The mechanisms are different, but they can exacerbate each other's damage during processing. The root cause of low-temperature embrittlement in the steel substrate (body-centered cubic structure metal) lies in the increased resistance to dislocation movement at low temperatures, and the increased interaction intensity between interstitial impurity atoms and dislocations and grain boundaries, which drastically weakens the material's adaptability to plastic deformation. The low-temperature embrittlement of the zinc layer (close-packed hexagonal structure) stems from its crystal structure becoming more rigid at low temperatures, naturally reducing its ductility. The mutual influence between the two during processing is mainly manifested in the following ways: When the steel substrate undergoes cold bending deformation at low temperatures, its outer surface bears a large tensile strain. The zinc layer, due to its high brittleness and insufficient ductility, cannot deform synchronously with the substrate, leading to microcracks or even blocky peeling of the coating. The greater the deformation of the steel substrate, the more severe the strain borne by the zinc layer, and the earlier the initiation of low-temperature embrittlement cracks. Conversely, once the coating develops cracks, stress will concentrate there, which may further induce brittle propagation of the steel substrate, leading to through-thickness failure.
3. Cracking of galvanized coils during low-temperature processing: Is the metallurgical quality of the sheet metal itself the most critical contributing factor?
Undoubtedly, the internal quality of the base material is the decisive prerequisite for successful low-temperature processing. Even at room temperature, metallurgical defects in the steel coil can easily lead to cracking during processing; at low temperatures, the negative impact of these defects is magnified many times over.

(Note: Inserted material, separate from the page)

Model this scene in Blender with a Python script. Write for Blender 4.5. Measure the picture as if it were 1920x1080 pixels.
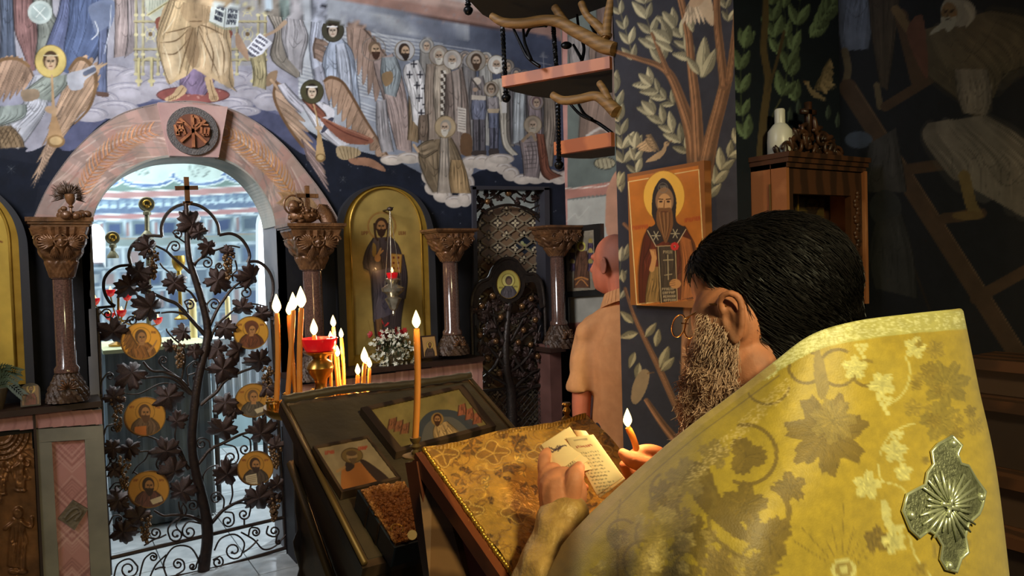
import bpy, bmesh, math, random
import numpy as np
from mathutils import Vector, Matrix
random.seed(7); RNG = np.random.default_rng(7)
for _o in list(bpy.data.objects): bpy.data.objects.remove(_o)
SC = bpy.context.scene; COL = SC.collection
# ------------------------------------------------------------------ camera
F = 1387.0; PITCH = math.radians(-1.8); ROLL = 0.03
CAM = np.array([0.0, 0.0, 1.6])
FWD = np.array([0, math.cos(PITCH), math.sin(PITCH)]); UP0 = np.array([0, -math.sin(PITCH), math.cos(PITCH)]); R0 = np.array([1.0, 0, 0])
CU = math.cos(ROLL)*UP0 + math.sin(ROLL)*R0; CR = math.cos(ROLL)*R0 - math.sin(ROLL)*UP0
cam_d = bpy.data.cameras.new('camera'); cam_d.sensor_width = 36; cam_d.lens = F/1920*36; cam_d.clip_start = 0.02
cam = bpy.data.objects.new('camera', cam_d); COL.objects.link(cam)
cam.matrix_world = Matrix(((CR[0], CU[0], -FWD[0], CAM[0]), (CR[1], CU[1], -FWD[1], CAM[1]), (CR[2], CU[2], -FWD[2], CAM[2]), (0, 0, 0, 1)))
SC.camera = cam
# ------------------------------------------------------------------ world, lights, exposure
wd = bpy.data.worlds.new('world'); SC.world = wd; wd.use_nodes = True
wd.node_tree.nodes['Background'].inputs[0].default_value = (0.68, 0.64, 0.60, 1)
wd.node_tree.nodes['Background'].inputs[1].default_value = 0.045
SC.view_settings.view_transform = 'Standard'; SC.view_settings.look = 'None'
SC.view_settings.exposure = 0.14; SC.view_settings.gamma = 1.0; SC.view_settings.use_curve_mapping = False
def area_light(name, loc, target, size, energy, col, sizey=None, spread=None):
    d = bpy.data.lights.new(name, 'AREA'); d.energy = energy; d.color = col; d.shape = 'RECTANGLE'; d.size = size; d.size_y = sizey or size
    if spread: d.spread = math.radians(spread)
    o = bpy.data.objects.new(name, d); COL.objects.link(o); o.location = loc
    o.rotation_euler = (Vector(target)-Vector(loc)).to_track_quat('-Z', 'Y').to_euler(); return o
def point_light(name, loc, energy, col, r=0.02, parent=None):
    d = bpy.data.lights.new(name, 'POINT'); d.energy = energy; d.color = col; d.shadow_soft_size = r
    o = bpy.data.objects.new(name, d); COL.objects.link(o); o.location = loc; return o
area_light('nave_window_light', (-2.6, 0.6, 3.6), (-0.8, 4.5, 2.75), 1.3, 58, (0.95, 0.97, 1.0), 1.5, 85)      # high window on the left of the nave
area_light('apse_window_light', (-3.05, 5.35, 2.9), (-2.6, 6.2, 1.0), 1.2, 62, (0.86, 0.95, 1.0), 1.2)             # dome window over the altar
area_light('apse_side_light', (-0.95, 5.9, 2.0), (-1.75, 4.6, 0.0), 0.5, 105, (0.86, 0.95, 1.0), 0.9)                 # daylight through the tall arched window
area_light('nave_lamp_light', (1.15, -0.75, 2.7), (0.62, 1.0, 1.25), 0.35, 15, (1.0, 0.90, 0.50), None, 80)                  # ceiling lamp behind the reader
# ------------------------------------------------------------------ projection helpers
def ray(px, py): return FWD + (px-960)/F*CR - (py-540)/F*CU
def P(px, py, d): return CAM + d*ray(px, py)
def proj(V):
    V = np.asarray(V, float)-CAM; d = V@FWD
    d = np.where(np.abs(d) < 1e-4, 1e-4, d)
    return 960+F*(V@CR)/d, 540-F*(V@CU)/d
class Plane:
    def __init__(s, o, x, y, n): s.o, s.x, s.y, s.n = [np.array(a, float) for a in (o, x, y, n)]
    def hit(s, px, py, off=0.0):
        r = ray(px, py); t = ((s.o+s.n*off-CAM)@s.n)/(r@s.n); return CAM+t*r
    def uv(s, px, py, off=0.0):
        q = s.hit(px, py, off)-s.o; return np.array([q@s.x, q@s.y])
    def at(s, u, v, off=0.0): return s.o+u*s.x+v*s.y+off*s.n
Z = np.array([0, 0, 1.0])
WX = np.array([0.846, 0.533, 0]); WX /= np.linalg.norm(WX); WN = np.array([WX[1], -WX[0], 0])
WALL = Plane((-2.06, 3.8, 0), WX, Z, WN)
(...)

Specifically, the causes of failure vary depending on the steel grade. Case study data shows that even at room temperature, poor-quality base materials may crack due to internal defects during a 180° cold bending test. Metallographic analysis indicates the presence of numerous composite inclusions of silicates, sulfides, and mold flux at the crack sites. These inclusions have insufficient local elongation, becoming stress concentration points during bending, leading to crack initiation. Furthermore, excessively high levels of free cementite are also a significant cause of bending cracks in Q195C steel, while the severe banded structure of Q355B steel can lead to delamination during shearing, and the incomplete annealing of the microstructure in Q420XG steel also results in insufficient overall plasticity of the base material. It is clear that under low-temperature conditions, the material selection criteria must be significantly raised-the minor effects of impurities will be dramatically amplified, and the cleanliness and uniformity of the substrate will change from a "bonus" to a "survival baseline."

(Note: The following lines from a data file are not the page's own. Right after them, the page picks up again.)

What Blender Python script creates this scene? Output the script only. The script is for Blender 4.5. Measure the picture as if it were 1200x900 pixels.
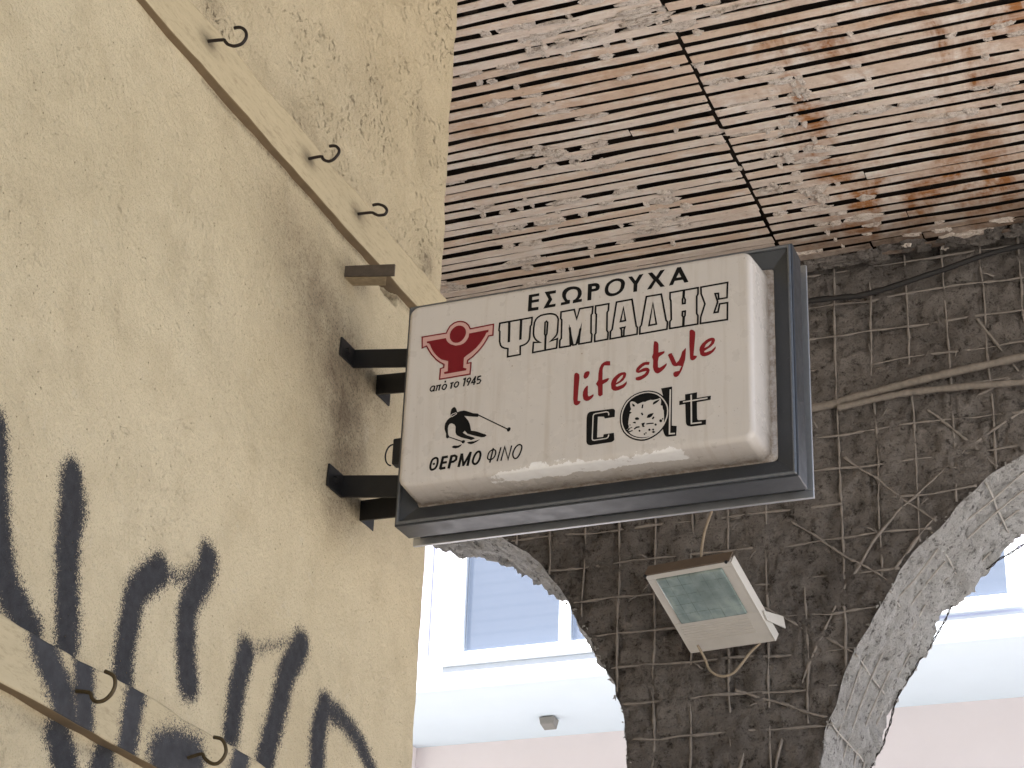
import bpy, bmesh, math, random
import numpy as np
from mathutils import Vector, Matrix

for o in list(bpy.data.objects):
    bpy.data.objects.remove(o)
SC = bpy.context.scene
COL = SC.collection
random.seed(7)

# ------------------------------------------------------------------ camera
YAW, PITCH, ROLL = math.radians(23.14861479), math.radians(27.00839774), math.radians(2.40674659)
fw = Vector((-math.sin(YAW)*math.cos(PITCH), math.cos(YAW)*math.cos(PITCH), math.sin(PITCH)))
rt = Vector((math.cos(YAW), math.sin(YAW), 0))
up = rt.cross(fw)
r2 = rt*math.cos(ROLL) + up*math.sin(ROLL)
u2 = -rt*math.sin(ROLL) + up*math.cos(ROLL)
cam_data = bpy.data.cameras.new("camera")
cam = bpy.data.objects.new("camera", cam_data)
COL.objects.link(cam)
M = Matrix((( r2.x, u2.x, -fw.x, 2.305), (r2.y, u2.y, -fw.y, 0.0), (r2.z, u2.z, -fw.z, 1.6), (0, 0, 0, 1)))
cam.matrix_world = M
cam_data.sensor_width = 36
cam_data.lens = 70.935
cam_data.clip_start = 0.05
cam_data.clip_end = 2000
SC.camera = cam

# ------------------------------------------------------------------ light
SUN_EL, SUN_AZ = math.radians(62), math.atan2(-0.25, -0.97)      # azimuth measured from +Y towards +X
world = bpy.data.worlds.new("World")
SC.world = world
world.use_nodes = True
wn = world.node_tree
sky = wn.nodes.new('ShaderNodeTexSky')
sky.sky_type = 'NISHITA'
sky.sun_disc = False
sky.sun_elevation = SUN_EL
sky.sun_rotation = SUN_AZ
sky.dust_density = 2.5
wn.links.new(sky.outputs[0], wn.nodes['Background'].inputs[0])
wn.nodes['Background'].inputs[1].default_value = 0.07
sd = bpy.data.lights.new("sun", 'SUN')
sd.energy = 5.0
sd.angle = math.radians(0.53)
sd.color = (1.0, 0.97, 0.92)
sun = bpy.data.objects.new("sun", sd)
COL.objects.link(sun)
to_sun = Vector((math.sin(SUN_AZ)*math.cos(SUN_EL), math.cos(SUN_AZ)*math.cos(SUN_EL), math.sin(SUN_EL)))
sun.rotation_euler = to_sun.to_track_quat('Z', 'Y').to_euler()
SC.view_settings.view_transform = 'Standard'
SC.view_settings.look = 'None'
SC.view_settings.gamma = 1.0
SC.view_settings.exposure = 1.95
SC.render.engine = 'CYCLES'
SC.cycles.max_bounces = 10
SC.cycles.diffuse_bounces = 6
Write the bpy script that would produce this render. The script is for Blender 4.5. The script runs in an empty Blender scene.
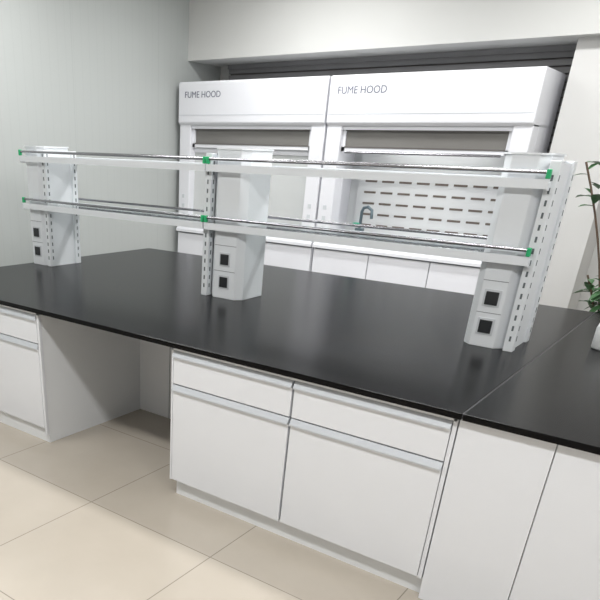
import bpy, bmesh, math, random
from mathutils import Matrix, Vector
random.seed(7)
scn=bpy.context.scene
scn.view_settings.view_transform='Standard'
COL=bpy.context.collection

# ---------------- materials ----------------
def mat(name,col,rough=.5,metal=0.,var=.0,scale=6.,bump=0.,trans=0.,emit=0.,ecol=None,spec=.5,coat=0.,alpha=1.):
    m=bpy.data.materials.new(name); m.use_nodes=True; nt=m.node_tree
    b=nt.nodes['Principled BSDF']
    b.inputs['Roughness'].default_value=rough; b.inputs['Metallic'].default_value=metal
    b.inputs['Transmission Weight'].default_value=trans
    b.inputs['Specular IOR Level'].default_value=spec
    b.inputs['Coat Weight'].default_value=coat
    b.inputs['Alpha'].default_value=alpha
    if emit: 
        b.inputs['Emission Strength'].default_value=emit
        b.inputs['Emission Color'].default_value=(*(ecol or col),1)
    tc=nt.nodes.new('ShaderNodeTexCoord'); nz=nt.nodes.new('ShaderNodeTexNoise'); nz.inputs['Scale'].default_value=scale
    nt.links.new(tc.outputs['Object'],nz.inputs['Vector'])
    mx=nt.nodes.new('ShaderNodeMix'); mx.data_type='RGBA'
    mx.inputs[6].default_value=(*[max(0,c*(1-var)) for c in col],1); mx.inputs[7].default_value=(*[min(1,c*(1+var)) for c in col],1)
    nt.links.new(nz.outputs['Fac'],mx.inputs[0]); nt.links.new(mx.outputs[2],b.inputs['Base Color'])
    if bump:
        bp=nt.nodes.new('ShaderNodeBump'); bp.inputs['Strength'].default_value=bump; bp.inputs['Distance'].default_value=.01
        nt.links.new(nz.outputs['Fac'],bp.inputs['Height']); nt.links.new(bp.outputs[0],b.inputs['Normal'])
    return m
M_white=mat('cabinet_white',(.80,.82,.86),.22,var=.015,coat=.2)
M_side=mat('cabinet_panel',(.80,.82,.84),.35,var=.015)
M_knee=mat('kneehole_panel',(.83,.84,.86),.4,var=.02)
M_handle=mat('handle_grey',(.58,.61,.65),.35,metal=.2,var=.02)
M_gap=mat('joint_dark',(.24,.25,.27),.7)
M_top=mat('black_resin_top',(.0025,.0025,.003),.24,var=.3,scale=30,spec=.15)
M_seam=mat('top_seam',(.03,.03,.035),.5)
M_col=mat('upright_white',(.79,.82,.85),.35,var=.015)
M_slot=mat('slot_dark',(.12,.14,.15),.6)
M_sock=mat('socket_black',(.02,.022,.025),.35)
M_sockr=mat('socket_ring',(.62,.65,.68),.4)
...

4. How significant are the differences in low-temperature processing toughness between galvanized coils of different strength grades and compositions?
The differences are very significant, primarily stemming from the design and development of the original steel. Conventional ordinary steel substrates exhibit a drastic decrease in toughness at low temperatures, often falling below the acceptable lower limit of impact energy at -20°C and exhibiting a high probability of brittle fracture at -40°C. In contrast, specially designed low-temperature resistant galvanized sheets demonstrate entirely different performance: employing a low-carbon niobium microalloying composition design, and achieving a uniform, fine-grained structure through controlled rolling and cooling, with a grain size reaching grade 11, they maintain reliable toughness even under extreme cold conditions of -40°C. Their impact energy at -40°C is no less than 34J, and their Z-direction elongation is no less than 35%. Suitable for welded structures and extremely cold regions, they can be safely used in applications with extremely high safety requirements, such as bus structural frames. Studies have also shown that the ultimate load-bearing capacity of galvanized components at low temperatures may even be about 8-9% higher than at room temperature. This demonstrates that the low-temperature toughness design of the substrate is the fundamental factor determining success or failure, rather than the coating itself.

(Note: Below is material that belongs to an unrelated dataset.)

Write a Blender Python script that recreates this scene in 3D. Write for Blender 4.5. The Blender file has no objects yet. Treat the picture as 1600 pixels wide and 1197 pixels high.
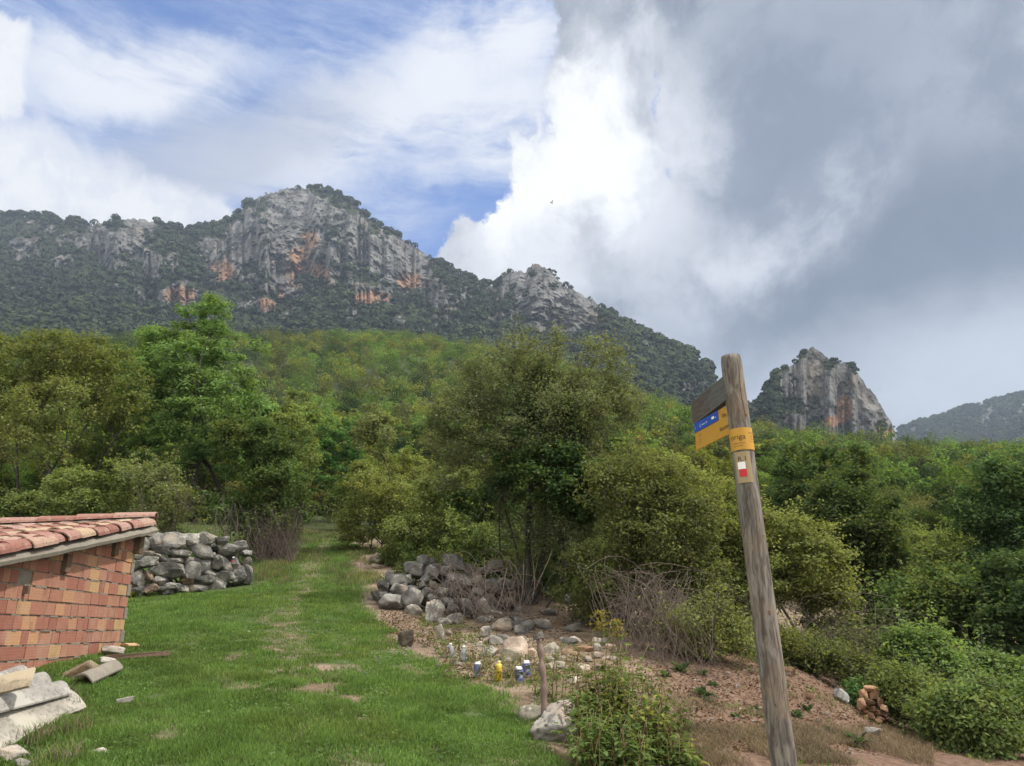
import bpy, bmesh, math, random
import numpy as np
from mathutils import Vector, Matrix
SC = bpy.context.scene
COL = SC.collection
R = math.radians
# ------------------------------------------------------------------ camera
FPX, PITCH = 1201.0, R(17.85)                  # focal length in pixels of a 1600 px wide frame, upward tilt
CP, SP = math.cos(PITCH), math.sin(PITCH)
cam = bpy.data.objects.new('camera', bpy.data.cameras.new('camera'))
COL.objects.link(cam)
cam.location = (0, 0, 0)
cam.rotation_euler = (R(90) + PITCH, 0, 0)
cam.data.sensor_width = 36; cam.data.lens = 36 * FPX / 1600
cam.data.clip_start = 0.1; cam.data.clip_end = 8000
SC.camera = cam
SC.render.resolution_x, SC.render.resolution_y = 1024, 766
# ------------------------------------------------------------------ light, sky, exposure
SUN_AZ, SUN_EL = R(102), R(57)                  # azimuth measured from straight ahead (+Y) to the right
SUN_STRENGTH, SKY_STRENGTH, EXPOSURE = 3.7, 0.10, 0.50
SC.view_settings.view_transform = 'Standard'; SC.view_settings.look = 'None'
SC.view_settings.gamma = 1.0; SC.view_settings.use_curve_mapping = False
SC.view_settings.exposure = EXPOSURE
sd = Vector((math.sin(SUN_AZ) * math.cos(SUN_EL), math.cos(SUN_AZ) * math.cos(SUN_EL), math.sin(SUN_EL)))
sun = bpy.data.objects.new('sun', bpy.data.lights.new('sun', 'SUN'))
sun.data.energy = SUN_STRENGTH; sun.data.angle = R(1.6); sun.data.color = (1.0, 0.955, 0.88)
sun.rotation_euler = sd.to_track_quat('Z', 'Y').to_euler()
sun.location = sd * 50
COL.objects.link(sun)
try:
    SC.cycles.max_bounces = 6; SC.cycles.diffuse_bounces = 3; SC.cycles.transmission_bounces = 4
    SC.cycles.glossy_bounces = 2; SC.cycles.transparent_max_bounces = 4; SC.cycles.volume_bounces = 0
    SC.cycles.use_denoising = True; SC.cycles.sample_clamp_indirect = 4
except Exception: pass

def ray(u, v):
    """slopes (x/y, z/y) of the sight line through a pixel of the photograph"""
    cx, cy = (u - 800) / FPX, (598.5 - v) / FPX
    yy = CP - cy * SP
    return cx / yy, (SP + cy * CP) / yy
def P(u, v, Y):
    a, b = ray(u, v)
    return np.array([a * Y, Y, b * Y])
def azel(u, v):
    a, b = ray(u, v)
    return math.degrees(math.atan(a)), math.degrees(math.atan2(b, math.hypot(1, a)))

class NT:
    """small helper for node trees"""
    def __init__(s, tree): s.t = tree; s.n = tree.nodes; s.l = tree.links
    def node(s, kind, **kw):
        n = s.n.new(kind)
        for k, v in kw.items():
            if isinstance(k, str) and hasattr(n, k): setattr(n, k, v)
        return n
    def put(s, sock, val):
        if val is None: return
        if isinstance(val, bpy.types.NodeSocket): s.l.new(val, sock)
        elif isinstance(val, (tuple, list)) and len(val) == 3 and sock.type == 'RGBA': sock.default_value = (*val, 1)
        else: sock.default_value = val
    def math(s, op, a, b=None, c=None, clamp=False):
        n = s.n.new('ShaderNodeMath'); n.operation = op; n.use_clamp = clamp
        for i, x in enumerate((a, b, c)): s.put(n.inputs[i], x)
        return n.outputs[0]
    def vmath(s, op, a, b=None, scale=None):
        n = s.n.new('ShaderNodeVectorMath'); n.operation = op
        s.put(n.inputs[0], a); s.put(n.inputs[1], b)
        if scale is not None: s.put(n.inputs['Scale'], scale)
        return n.outputs['Value'] if op in ('LENGTH', 'DOT_PRODUCT', 'DISTANCE') else n.outputs[0]
    def noise(s, vec, scale=5, detail=4, rough=0.5, dist=0.0, out='Fac'):
        n = s.n.new('ShaderNodeTexNoise'); s.put(n.inputs['Vector'], vec); s.put(n.inputs['Scale'], scale)
        n.inputs['Detail'].default_value = detail; n.inputs['Roughness'].default_value = rough
        n.inputs['Distortion'].default_value = dist
        return n.outputs[0] if out == 'Fac' else n.outputs['Color']
    def voronoi(s, vec, scale=5, feature='F1', out='Distance'):
        n = s.n.new('ShaderNodeTexVoronoi'); n.feature = feature; s.put(n.inputs['Vector'], vec); s.put(n.inputs['Scale'], scale)
        return n.outputs[out]
    def step(s, x, a, b, lo=0.0, hi=1.0, kind='SMOOTHSTEP'):
        n = s.n.new('ShaderNodeMapRange'); n.interpolation_type = kind
        s.put(n.inputs[0], x); n.inputs[1].default_value = a; n.inputs[2].default_value = b
        n.inputs[3].default_value = lo; n.inputs[4].default_value = hi
        return n.outputs[0]
    def mix(s, f, a, b, blend='MIX'):
        n = s.n.new('ShaderNodeMix'); n.data_type = 'RGBA'; n.blend_type = blend; n.clamp_factor = True
        s.put(n.inputs[0], f); s.put(n.inputs[6], a); s.put(n.inputs[7], b)
        return n.outputs[2]
    def mapping(s, vec, scale=(1, 1, 1), rot=(0, 0, 0), loc=(0, 0, 0)):
        n = s.n.new('ShaderNodeMapping'); s.put(n.inputs[0], vec)
        n.inputs['Scale'].default_value = scale; n.inputs['Rotation'].default_value = rot; n.inputs['Location'].default_value = loc
        return n.outputs[0]
    def ramp(s, f, stops):
        n = s.n.new('ShaderNodeValToRGB'); s.put(n.inputs[0], f); e = n.color_ramp.elements
        while len(e) < len(stops): e.new(0.5)
        for k, (p, c) in enumerate(stops): e[k].position = p; e[k].color = (*c, 1)
        return n.outputs[0]
    def attr(s, name, out='Fac'):
        n = s.n.new('ShaderNodeAttribute'); n.attribute_name = name
        return n.outputs[out]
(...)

5. What effective measures can be taken to prevent cracking during galvanized coil processing in winter?
When processing galvanized coils at low temperatures in winter, the following key preventative measures can be taken:
First, select steel grades suitable for low-temperature conditions. If the ambient temperature is below -20℃, priority should be given to using low-temperature specialized steel substrates (such as Q355ND, which has undergone micro-alloying treatment), rather than ordinary Q235 or Q195 substrates.
Second, manage temperature before processing. Perform forming operations such as shearing, punching, and bending indoors or in a relatively warm environment whenever possible, avoiding direct, significant cold deformation of the galvanized coil below -10℃. If processing must be carried out in a low-temperature environment, consider moderate preheating of the steel plate, but be careful not to overheat to avoid damaging the galvanized layer.
Third, control the deformation speed and amount. Rapid, significant deformation at low temperatures is most likely to cause cracking. Therefore, it is recommended to reduce the bending angle per pass and use a "multi-pass progressive forming" method instead of "one-time forming"; at the same time, reduce the processing speed to allow the material enough time for micro-stress relaxation and avoid brittle fracture.